Virtual environments isolate the changes you make to a set of Python packages. If you use virtualenv, the packages (such as Mezzanine) are specific to one environment, and you can make changes to one environment without affecting the others. So in the example above, you would have two virtualenvs, one for each site. When you make a package change, like upgrading Mezzanine, you do so on each virtualenv individually. That means you could change the virtualenv for mycoolsite.com back to the previous version of Mezzanine and keep the site running while you worked out the kinks with the new version.
Virtual environments do take a little getting used to, but I’ve found them to be incredibly helpful. Google around, there are some very good tutorials on how to use them effectively.

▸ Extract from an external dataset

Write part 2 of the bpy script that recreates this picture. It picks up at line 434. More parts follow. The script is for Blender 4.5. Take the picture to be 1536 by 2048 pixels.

Can someone please update this? There have been a number of changes and this guide is incomplete. It references gunicorn when fabric is now used, and the gunicorn article is actually not helpful because it doesn’t say how to point wsgi to a deployed Mezzanine.
Hey Guys,
Thanks again for this tutorial my project is up and running on the server but when I visit .myip:8000 I get a “webpage not available” error while the django_project installed from a one click installation is still running on my IP. Before I attempt to deploy I’d like to know what the issue is. I see that the tutorial is over a year old and followed verbatim lead me to this. Any help would be greatly appreciated.
So I have setup my droplet for python/Django. I have a virtualenv setup at /opt/myenv/. Do I need to create multiple virtual environments for each python project? I am trying to setup mezzanine now that I have python setup. What if I want to add more python projects later?